I'd never heard of this plane before a friend gave me a freebie (and quite old) Russian 1/72 scale kit, but it turns out it was an interesting plane with a good history, and they were a successful enough design that the Russians in the 1930s built 7000 of them.
The Polikarpov R5 was an all-rounder plane, a light bomber and general reconnaissance plane. The prototype was built in 1928, using a BMW V1 47-litre V12 engine. Fitted with an exact copy of this engine, made in Russia under licence, the Polikarpov saw action in the Spanish Civil War, the battle of Khalkhin Gol against the Japanese in Mongolia in 1939, and also in World War Two in Russia. By then it was too slow and vulnerable for much daytime work, but it was a perfectly good pest at night, and it also supported the partisans in various ways.

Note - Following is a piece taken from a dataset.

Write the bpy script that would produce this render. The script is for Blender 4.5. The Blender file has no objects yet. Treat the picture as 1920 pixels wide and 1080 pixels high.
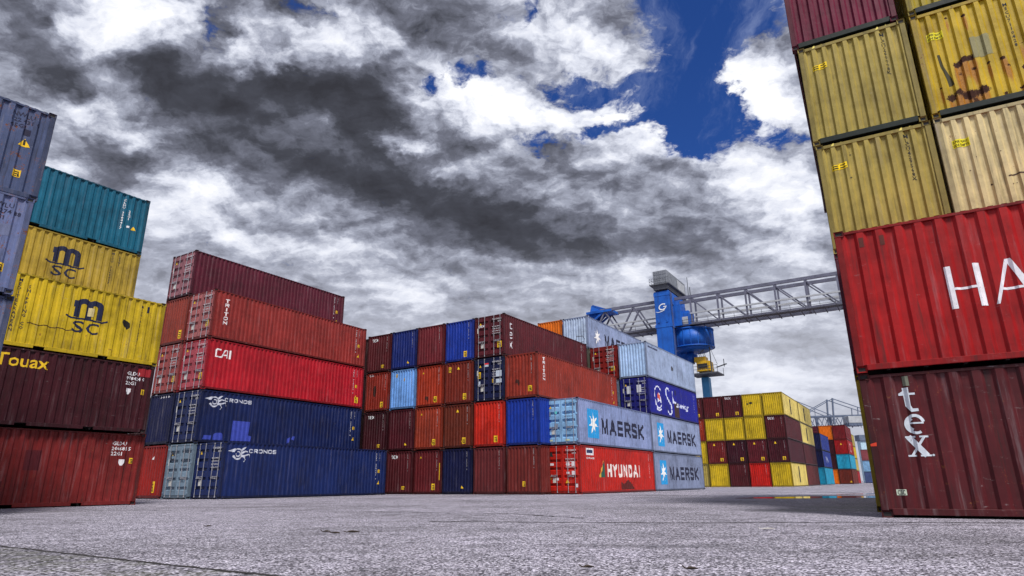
import bpy, bmesh, math, random
from mathutils import Vector, Matrix
R = math.radians
random.seed(7)
S = bpy.context.scene
COL = S.collection
W = 2.438
HS, HC = 2.591, 2.896          # standard and high-cube container heights
L20, L40 = 6.058, 12.192

EXPOSURE, SUN_E = 0.15, 4.2
CLOUD_GAIN, SKY_TINT, BACK = 8.8, (.20, .40, .86), .05
CLOUD_RAMP = [(0., (.042, .043, .054)), (.18, (.070, .074, .095)), (.36, (.180, .190, .245)), (.50, (.405, .43, .53)), (.64, (.79, .82, .93)), (.80, (1.08, 1.09, 1.13))]

# ------------------------------------------------------------------ camera
cam = bpy.data.cameras.new('camera'); co = bpy.data.objects.new('camera', cam); COL.objects.link(co)
cam.sensor_width = 36.0; cam.lens = 1181.5 / 1920 * 36
cam.clip_start = .05; cam.clip_end = 6000
co.matrix_world = Matrix.Translation((0, 0, .635)) @ Matrix.Rotation(R(90 + 17.254), 4, 'X') @ Matrix.Rotation(R(-.499), 4, 'Z')
S.camera = co
S.view_settings.view_transform = 'Standard'; S.view_settings.look = 'None'
S.view_settings.exposure = EXPOSURE; S.view_settings.gamma = 1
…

I used thin plastic rods for the cross-braces, painted charcoal, and they look kinda thick! I've seen how the experts do it using fine line, and as a newbie I think I'll wait another couple of years before I learn how to do that.

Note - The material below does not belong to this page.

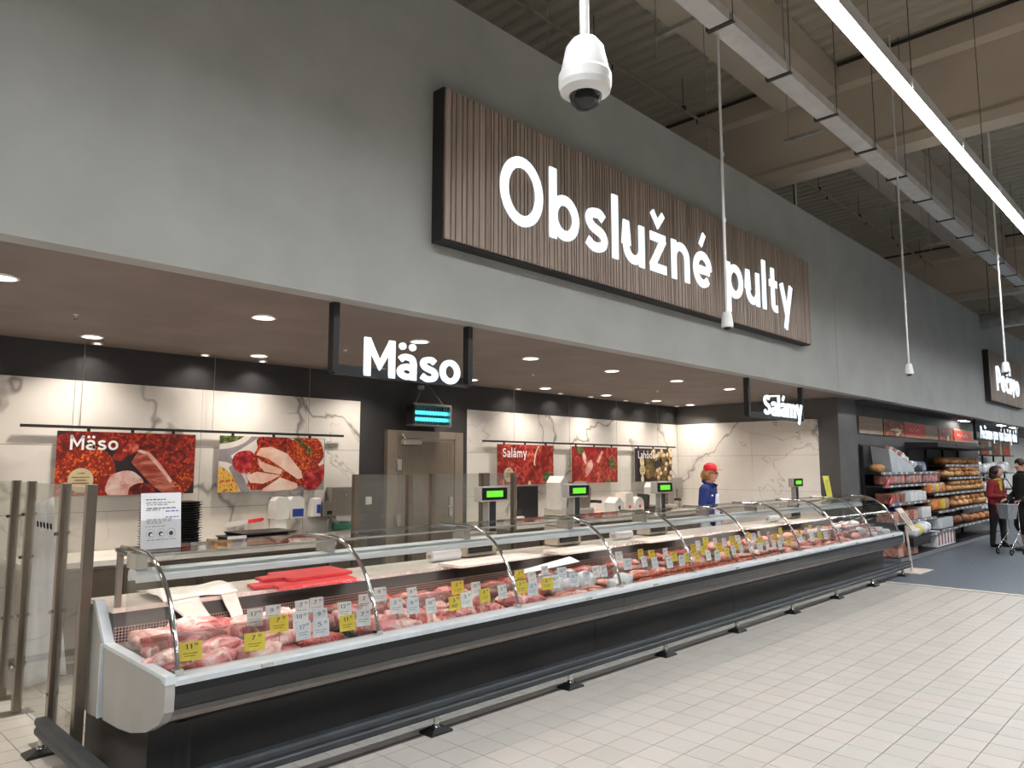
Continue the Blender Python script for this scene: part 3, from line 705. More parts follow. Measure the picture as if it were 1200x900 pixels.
MB().cyl((.02, 0, 4.4), (.02, 0, 7.04), .02, n=8, mat='tray_white').build('sleeve', t)
for i, (x, y) in enumerate(((4.75, 4.15), (7.65, 4.18), (12.4, 4.2), (14.9, 4.2), (16.5, 4.2))):
    t = thing('ceiling_wire', 'thin steel wire rising from the fascia top to the roof, %s from the left' % ORD[i], 'wire', (x, y, 0), 0, 'wires above the fascia')
    MB().cyl((0, 0, 4.6), (0, 0, 7.5), .006, n=5, mat='duct_steel').build('strand', t)
for i in range(9):
    x, y = 8.2+1.25*i, (.6, 1.1)[i % 2]
    t = thing('ceiling_wire', 'thin dark wire over the aisle, right of the trunking, %s counting from near to far' % ORDN(i+1), 'wire', (x, y, 0), 0, 'wires over the aisle')
    MB().cyl((0, 0, 4.6), (0, 0, 7.5), .004, n=5, mat='dark_steel').build('strand', t)

# dome cameras on drop rods
t = thing('dome_camera', 'large white dome camera with dark glass hanging nearest, above the sign', 'camera', (2.168, 1.7, 3.03))
MB().cyl((0, 0, .19), (0, 0, 4.46), .019, n=14, mat='white_plastic').build('rod', t)
MB().lathe([(.02, .235), (.052, .232), (.075, .20), (.092, .12), (.097, .085)], 28, (0, 0, 0), 'white_plastic').build('hood', t)
MB().lathe([(.100, .095), (.104, .085), (.104, .045), (.098, .022), (.066, .004), (.064, .015)], 28, (0, 0, 0), 'white_plastic').build('collar', t)
MB().lathe([(.062, .02), (.062, 0), (.055, -.025), (.035, -.045), (.015, -.053), (0, -.055)], 24, (0, 0, 0), 'dome_glass').build('dome', t)
MB().ball((0, 0, 0), .042, 'black_plastic', 14, 10).cyl((.02, -.035, -.01), (.03, -.05, -.015), .015, mat='chrome').build('lens_block', t)
sm = None
for (x, y, z, l) in ((5.84, 3.05, 2.80, 'small white camera on a long thin rod in front of the word pulty'),
                     (10.5, 2.93, 2.80, 'small white camera on a long thin rod in front of the plain grey fascia'),
                     (11.27, 2.0, 2.81, 'small white camera on a long thin rod in front of the bakery sign')):
    t = thing('rod_camera', l, 'camera', (x, y, z), 0, 'small cameras on rods')
    MB().cyl((0, 0, .13), (0, 0, 7.5-z), .012, n=10, mat='white_plastic').build('rod', t)
    MB().lathe([(.012, .135), (.034, .13), (.042, .10), (.052, .02), (.052, 0), (.036, -.005)], 20, (0, 0, 0), 'white_plastic').build('hood', t)
    MB().lathe([(.036, 0), (.032, -.014), (.018, -.026), (0, -.03)], 16, (0, 0, 0), 'black_plastic').build('dome', t)
    MB().box(.012, .03, -.008, .008, 1.55, 1.59, 'white_plastic').box(.012, .03, -.008, .008, .95, .98, 'white_plastic').build('cable_clip', t)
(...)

One amazing thing about this very crude and ancient kit is that the decals went on just fine.
The kit didn't include any screens, so I attempted to cut and bend some flat acetate to make a dodgy pair of screens. I think I need lots more scratch-building lessons.
For the record, here's the kit box. I used the box cover artwork as a basis for my paint job.
There wasn't much to the kit, and lots of cleaning up was need to virtually all parts, but the important bit wa that the fuselage halves lined up nicely, so to did all the little pins and holes, so it all went together without too much bother.